(SOURCE EXCERPT):
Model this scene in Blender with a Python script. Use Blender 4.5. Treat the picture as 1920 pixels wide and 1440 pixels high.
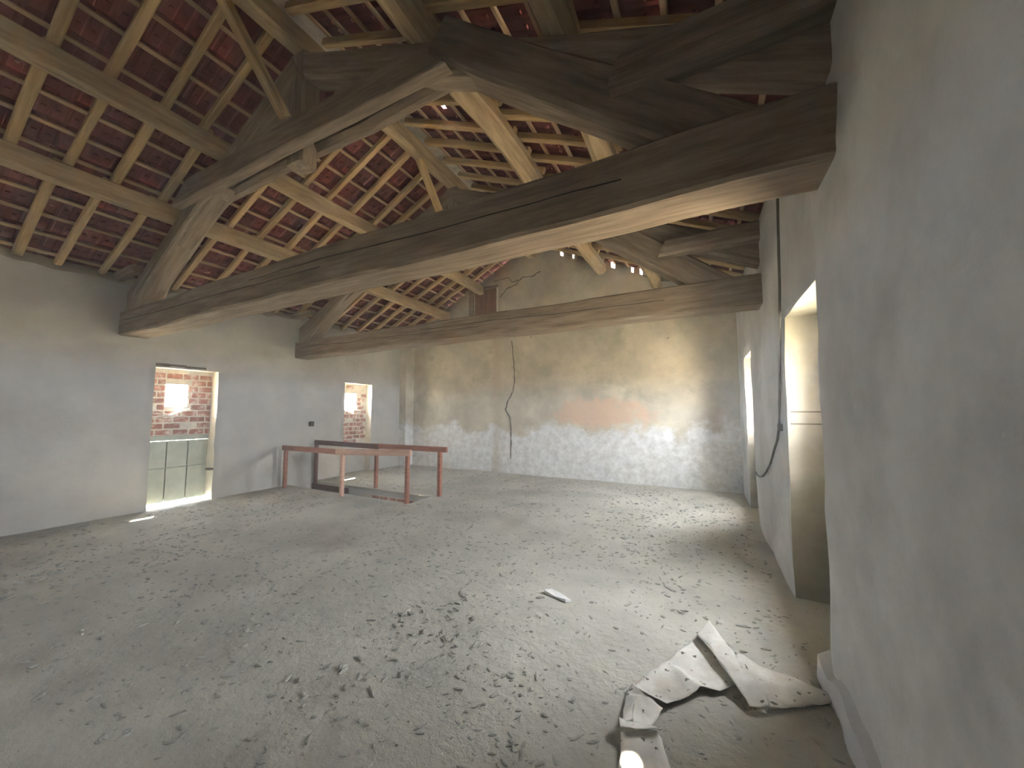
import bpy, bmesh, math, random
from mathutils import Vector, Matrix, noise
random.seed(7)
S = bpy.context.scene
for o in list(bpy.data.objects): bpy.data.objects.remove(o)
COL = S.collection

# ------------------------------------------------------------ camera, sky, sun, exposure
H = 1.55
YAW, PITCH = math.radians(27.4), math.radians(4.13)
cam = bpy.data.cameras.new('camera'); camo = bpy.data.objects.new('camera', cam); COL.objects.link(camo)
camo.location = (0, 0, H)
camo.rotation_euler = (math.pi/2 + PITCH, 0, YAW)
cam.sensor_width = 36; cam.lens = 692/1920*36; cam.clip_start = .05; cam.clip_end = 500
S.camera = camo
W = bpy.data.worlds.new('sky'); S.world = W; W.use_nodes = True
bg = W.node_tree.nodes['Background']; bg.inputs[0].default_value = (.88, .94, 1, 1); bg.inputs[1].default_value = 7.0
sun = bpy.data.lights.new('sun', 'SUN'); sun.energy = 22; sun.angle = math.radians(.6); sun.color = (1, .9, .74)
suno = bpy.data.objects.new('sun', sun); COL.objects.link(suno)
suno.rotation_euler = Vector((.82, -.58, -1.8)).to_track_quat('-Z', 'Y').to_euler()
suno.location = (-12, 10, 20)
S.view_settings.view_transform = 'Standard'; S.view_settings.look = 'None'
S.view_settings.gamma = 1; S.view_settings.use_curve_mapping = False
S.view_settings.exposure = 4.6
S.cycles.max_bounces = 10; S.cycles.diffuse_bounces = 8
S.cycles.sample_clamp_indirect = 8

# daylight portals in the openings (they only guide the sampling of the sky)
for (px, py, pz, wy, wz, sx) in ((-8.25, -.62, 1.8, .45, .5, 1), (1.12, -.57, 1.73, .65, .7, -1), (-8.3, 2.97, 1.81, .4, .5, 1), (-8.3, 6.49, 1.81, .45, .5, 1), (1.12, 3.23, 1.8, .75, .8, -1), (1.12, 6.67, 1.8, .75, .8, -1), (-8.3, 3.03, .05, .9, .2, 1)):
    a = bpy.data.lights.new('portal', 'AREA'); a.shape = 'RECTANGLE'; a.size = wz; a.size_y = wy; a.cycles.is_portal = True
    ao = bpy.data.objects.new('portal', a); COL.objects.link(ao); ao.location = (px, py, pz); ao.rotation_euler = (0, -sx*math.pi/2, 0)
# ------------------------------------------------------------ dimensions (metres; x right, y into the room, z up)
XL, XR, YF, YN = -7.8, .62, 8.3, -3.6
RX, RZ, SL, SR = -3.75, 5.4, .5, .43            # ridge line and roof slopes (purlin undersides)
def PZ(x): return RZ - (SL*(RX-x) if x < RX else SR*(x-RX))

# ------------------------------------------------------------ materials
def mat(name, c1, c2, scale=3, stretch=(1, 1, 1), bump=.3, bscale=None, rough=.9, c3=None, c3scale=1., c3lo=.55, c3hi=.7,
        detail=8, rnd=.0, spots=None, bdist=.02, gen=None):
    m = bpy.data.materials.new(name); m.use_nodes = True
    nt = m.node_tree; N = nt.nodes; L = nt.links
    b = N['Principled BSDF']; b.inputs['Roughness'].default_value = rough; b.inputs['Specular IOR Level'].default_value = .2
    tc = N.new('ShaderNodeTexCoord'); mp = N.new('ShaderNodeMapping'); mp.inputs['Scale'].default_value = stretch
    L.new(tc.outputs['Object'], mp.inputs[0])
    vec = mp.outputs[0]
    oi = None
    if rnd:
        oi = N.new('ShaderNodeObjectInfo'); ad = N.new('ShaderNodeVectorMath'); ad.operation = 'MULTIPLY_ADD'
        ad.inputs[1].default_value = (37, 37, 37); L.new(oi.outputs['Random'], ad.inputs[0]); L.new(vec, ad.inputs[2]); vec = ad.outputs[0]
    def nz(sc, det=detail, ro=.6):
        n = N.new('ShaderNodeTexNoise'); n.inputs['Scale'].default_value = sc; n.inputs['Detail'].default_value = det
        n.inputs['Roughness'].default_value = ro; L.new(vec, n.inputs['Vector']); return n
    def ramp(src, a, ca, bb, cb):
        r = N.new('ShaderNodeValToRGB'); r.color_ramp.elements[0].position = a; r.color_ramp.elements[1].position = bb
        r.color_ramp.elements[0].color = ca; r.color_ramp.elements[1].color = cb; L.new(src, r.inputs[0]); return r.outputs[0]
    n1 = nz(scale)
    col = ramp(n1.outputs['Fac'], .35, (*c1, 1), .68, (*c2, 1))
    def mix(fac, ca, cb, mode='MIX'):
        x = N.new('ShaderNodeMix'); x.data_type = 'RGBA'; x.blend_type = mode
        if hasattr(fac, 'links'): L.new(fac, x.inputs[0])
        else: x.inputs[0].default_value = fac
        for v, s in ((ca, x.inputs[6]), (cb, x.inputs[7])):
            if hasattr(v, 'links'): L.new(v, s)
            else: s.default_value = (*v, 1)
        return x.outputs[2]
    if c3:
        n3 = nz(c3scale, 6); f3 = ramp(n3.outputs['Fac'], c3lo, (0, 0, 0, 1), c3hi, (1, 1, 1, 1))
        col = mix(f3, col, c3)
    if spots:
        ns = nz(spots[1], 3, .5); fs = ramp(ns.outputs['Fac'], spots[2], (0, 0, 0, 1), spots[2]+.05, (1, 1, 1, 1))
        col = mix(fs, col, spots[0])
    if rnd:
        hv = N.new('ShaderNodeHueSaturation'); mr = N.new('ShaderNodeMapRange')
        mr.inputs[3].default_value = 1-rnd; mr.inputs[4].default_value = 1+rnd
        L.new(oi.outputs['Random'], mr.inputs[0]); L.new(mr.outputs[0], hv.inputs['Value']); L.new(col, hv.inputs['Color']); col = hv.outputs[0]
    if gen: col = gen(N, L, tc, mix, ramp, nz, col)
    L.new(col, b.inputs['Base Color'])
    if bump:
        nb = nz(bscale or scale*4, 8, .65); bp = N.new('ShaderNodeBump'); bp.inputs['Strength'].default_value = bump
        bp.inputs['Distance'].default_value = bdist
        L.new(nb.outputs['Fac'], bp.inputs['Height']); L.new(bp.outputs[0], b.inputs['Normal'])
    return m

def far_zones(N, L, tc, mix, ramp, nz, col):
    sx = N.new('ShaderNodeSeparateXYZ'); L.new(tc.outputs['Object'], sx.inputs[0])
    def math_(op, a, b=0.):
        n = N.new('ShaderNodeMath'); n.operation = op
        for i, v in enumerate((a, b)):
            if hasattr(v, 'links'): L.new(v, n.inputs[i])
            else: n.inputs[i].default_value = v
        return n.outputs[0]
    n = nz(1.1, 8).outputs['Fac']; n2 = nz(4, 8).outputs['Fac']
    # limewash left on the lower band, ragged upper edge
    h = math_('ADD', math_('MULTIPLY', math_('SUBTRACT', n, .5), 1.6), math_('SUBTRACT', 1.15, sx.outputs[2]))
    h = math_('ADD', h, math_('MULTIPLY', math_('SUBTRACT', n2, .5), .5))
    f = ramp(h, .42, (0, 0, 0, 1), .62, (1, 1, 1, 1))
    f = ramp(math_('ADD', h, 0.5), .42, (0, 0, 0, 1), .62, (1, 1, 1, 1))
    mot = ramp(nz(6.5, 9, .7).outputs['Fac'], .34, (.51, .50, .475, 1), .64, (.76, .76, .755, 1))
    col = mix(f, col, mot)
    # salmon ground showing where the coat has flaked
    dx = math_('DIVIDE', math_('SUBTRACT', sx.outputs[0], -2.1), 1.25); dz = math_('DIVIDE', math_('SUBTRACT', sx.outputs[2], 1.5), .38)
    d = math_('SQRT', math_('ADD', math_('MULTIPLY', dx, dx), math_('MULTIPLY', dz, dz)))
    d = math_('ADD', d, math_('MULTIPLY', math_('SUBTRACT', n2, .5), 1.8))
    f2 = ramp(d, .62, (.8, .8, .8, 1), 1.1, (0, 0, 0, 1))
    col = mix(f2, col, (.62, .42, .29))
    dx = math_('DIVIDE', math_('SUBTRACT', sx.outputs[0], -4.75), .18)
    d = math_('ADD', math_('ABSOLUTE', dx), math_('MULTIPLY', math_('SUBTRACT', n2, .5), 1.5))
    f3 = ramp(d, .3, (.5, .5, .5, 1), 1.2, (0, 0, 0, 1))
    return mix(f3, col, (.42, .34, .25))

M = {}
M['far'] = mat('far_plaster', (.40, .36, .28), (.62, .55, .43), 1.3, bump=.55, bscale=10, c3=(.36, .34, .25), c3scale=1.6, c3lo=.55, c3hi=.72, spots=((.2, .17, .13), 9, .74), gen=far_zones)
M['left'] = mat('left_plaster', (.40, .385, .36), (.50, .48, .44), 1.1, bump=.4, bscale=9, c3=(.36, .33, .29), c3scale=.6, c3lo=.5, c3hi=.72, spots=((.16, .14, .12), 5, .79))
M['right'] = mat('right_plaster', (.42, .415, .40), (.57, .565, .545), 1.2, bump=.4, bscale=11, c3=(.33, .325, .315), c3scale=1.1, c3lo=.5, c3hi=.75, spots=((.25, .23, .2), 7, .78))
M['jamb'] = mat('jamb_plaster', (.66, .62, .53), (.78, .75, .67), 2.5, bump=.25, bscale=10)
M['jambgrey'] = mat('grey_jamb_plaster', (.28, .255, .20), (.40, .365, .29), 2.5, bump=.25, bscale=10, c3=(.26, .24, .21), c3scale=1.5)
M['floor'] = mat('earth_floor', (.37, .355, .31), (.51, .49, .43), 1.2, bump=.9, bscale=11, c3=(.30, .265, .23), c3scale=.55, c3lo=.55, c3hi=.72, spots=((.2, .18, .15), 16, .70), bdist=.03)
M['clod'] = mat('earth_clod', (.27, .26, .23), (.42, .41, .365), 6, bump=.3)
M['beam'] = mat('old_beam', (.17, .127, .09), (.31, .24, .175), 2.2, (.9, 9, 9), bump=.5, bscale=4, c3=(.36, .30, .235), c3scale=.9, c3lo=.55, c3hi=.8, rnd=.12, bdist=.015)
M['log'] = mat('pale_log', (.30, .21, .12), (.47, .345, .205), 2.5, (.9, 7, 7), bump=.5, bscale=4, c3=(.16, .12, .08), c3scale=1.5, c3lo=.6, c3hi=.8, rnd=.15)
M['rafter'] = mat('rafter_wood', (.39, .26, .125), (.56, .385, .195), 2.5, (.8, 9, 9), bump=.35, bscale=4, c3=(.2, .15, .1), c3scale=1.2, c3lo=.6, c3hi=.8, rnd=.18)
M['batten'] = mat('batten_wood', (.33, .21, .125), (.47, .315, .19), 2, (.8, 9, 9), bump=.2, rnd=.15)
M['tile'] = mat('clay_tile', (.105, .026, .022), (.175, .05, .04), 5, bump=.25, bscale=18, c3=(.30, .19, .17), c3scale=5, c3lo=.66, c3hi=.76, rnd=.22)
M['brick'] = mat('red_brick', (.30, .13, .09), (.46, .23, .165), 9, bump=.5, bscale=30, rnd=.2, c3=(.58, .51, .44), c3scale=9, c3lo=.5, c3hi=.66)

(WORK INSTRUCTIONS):
Repeat exactly and only the lines from the start of the data above through the line that holds "S.cycles.sample_clamp_indirect = 8", inclusive. Pictures do not belong in the copy.

(RIGHT ANSWER):
Model this scene in Blender with a Python script. Use Blender 4.5. Treat the picture as 1920 pixels wide and 1440 pixels high.
import bpy, bmesh, math, random
from mathutils import Vector, Matrix, noise
random.seed(7)
S = bpy.context.scene
for o in list(bpy.data.objects): bpy.data.objects.remove(o)
COL = S.collection

# ------------------------------------------------------------ camera, sky, sun, exposure
H = 1.55
YAW, PITCH = math.radians(27.4), math.radians(4.13)
cam = bpy.data.cameras.new('camera'); camo = bpy.data.objects.new('camera', cam); COL.objects.link(camo)
camo.location = (0, 0, H)
camo.rotation_euler = (math.pi/2 + PITCH, 0, YAW)
cam.sensor_width = 36; cam.lens = 692/1920*36; cam.clip_start = .05; cam.clip_end = 500
S.camera = camo
W = bpy.data.worlds.new('sky'); S.world = W; W.use_nodes = True
bg = W.node_tree.nodes['Background']; bg.inputs[0].default_value = (.88, .94, 1, 1); bg.inputs[1].default_value = 7.0
sun = bpy.data.lights.new('sun', 'SUN'); sun.energy = 22; sun.angle = math.radians(.6); sun.color = (1, .9, .74)
suno = bpy.data.objects.new('sun', sun); COL.objects.link(suno)
suno.rotation_euler = Vector((.82, -.58, -1.8)).to_track_quat('-Z', 'Y').to_euler()
suno.location = (-12, 10, 20)
S.view_settings.view_transform = 'Standard'; S.view_settings.look = 'None'
S.view_settings.gamma = 1; S.view_settings.use_curve_mapping = False
S.view_settings.exposure = 4.6
S.cycles.max_bounces = 10; S.cycles.diffuse_bounces = 8
S.cycles.sample_clamp_indirect = 8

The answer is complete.